Influence of Residue and Nitrogen Fertilizer Additions on Carbon Mineralization in Soils with Different Texture and Cropping Histories

To improve our ability to predict SOC mineralization response to residue and N additions in soils with different inherent and dynamic organic matter properties, a 330-day incubation was conducted using samples from two long-term experiments (clay loam Mollisols in Iowa [IAsoil] and silt loam Ultisols in Maryland [MDsoil]) comparing conventional grain systems (Conv) amended with inorganic fertilizers with 3 yr (Med) and longer (Long), more diverse cropping systems amended with manure.
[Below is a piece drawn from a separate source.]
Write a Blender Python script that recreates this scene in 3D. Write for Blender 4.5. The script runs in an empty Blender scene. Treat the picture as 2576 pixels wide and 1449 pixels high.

A double exponential model was used to estimate the size ( C a , C s ) and decay rates ( k a , k s ) of active and slow C pools which we compared with total particulate organic matter (POM) and occluded-POM (OPOM). The high-SOC IAsoil containing highly active smectite clays maintained smaller labile pools and higher decay rates than the low-SOC MDsoil containing semi-active kaolinitic clays. Net SOC loss was greater (2.6 g kg −1 ; 8.6%) from the IAsoil than the MDsoil (0.9 g kg −1 , 6.3%); fractions and coefficients suggest losses were principally from IAsoil’s resistant pool. Cropping history did not alter SOC pool size or decay rates in IAsoil where rotation-based differences in OPOM-C were small. In MDsoil, use of diversified rotations and manure increased k a by 32% and k s by 46% compared to Conv; differences mirrored in POM- and OPOM-C contents. Residue addition prompted greater increases in C a (340% vs 230%) and C s (38% vs 21%) and decreases in k a (58% vs 9%) in IAsoil than MDsoil. Reduced losses of SOC from residue-amended MDsoil were associated with increased OPOM-C. Nitrogen addition dampened CO 2 -C release. Clay type and C saturation dominated the IAsoil’s response to external inputs and made labile and stable fractions more vulnerable to decay. Trends in OPOM suggest aggregate protection influences C turnover in the low active MDsoil. Clay charge and OPOM-C contents were better predictors of soil C dynamics than clay or POM-C contents.